The first part of the video you will explicitly share your course experiences with the spiral of imagine-create-experiment-share-reflect-imagine. For instance, as you worked on Scratch projects, you learned about the process of design. Typically, you started with an idea, created a working prototype, experimented with it, debugged it when things went wrong, got feedback from others, then revised and redesigned it. It’s a continuous spiral: you get an idea, create a project, which leads to new ideas, which lead to new projects, and on and on. Look for interesting and convincing ways to transmit your ideas with reference to this process of design. You can use the documents that have been published in the course page in PantherNet that give in formation about "Scratch Programming Concepts", "Scratch Reference Guide", and "Creating with Scratch".
The following paragraph can give you an idea about the Sharing phase:
"Once you’ve created a Scratch project, you can share it on the Scratch website, the same way you might share videos on YouTube or photos on Flickr.

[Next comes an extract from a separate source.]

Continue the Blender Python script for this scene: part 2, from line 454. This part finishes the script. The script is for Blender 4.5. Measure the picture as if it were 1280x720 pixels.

Or you can embed your Scratch project in any other webpage – for example, embedding an interactive Scratch animation on your school blog page. You can get new ideas for Scratch projects by browsing through projects on the Scratch website. If you like one of the characters or images or scripts in another project, you can simply download the project and use parts of it in your own Scratch project."
The last part of the video is for you to provide “tips” for 6th graders who will be starting a similar course next term. Some example tips are listed below:
- Start simple
- Work on things that you like
- If you have no clue what to do, fiddle around
- Don't be afraid to experiment
- Find a friend to work with, share ideas!
- It’s OK to copy stuff (to give you an idea)
- Keep your ideas in a place where you can refer back to them
- Create scripts, take apart existing scripts, remix
- Lots of things can go wrong, stick with it.
To give you some ideas of the video that you have to create, take a look at the video from Nathan Sitkoff, a real game designer, who explains his career.
Remember that an important indicator of success using Scratch is shown when you not only demonstrate how you applied the "process of design" to learning but also how much you understand and articulate the core ideas underlying this approach (imagine-create-experiment-share-reflect.)
This video will be created using iMovie. At the end of the project, you will share the video in your own blog Web sites, just like I have done using the sample below:
Use relevant sounds in your video as well as text, images and transitions.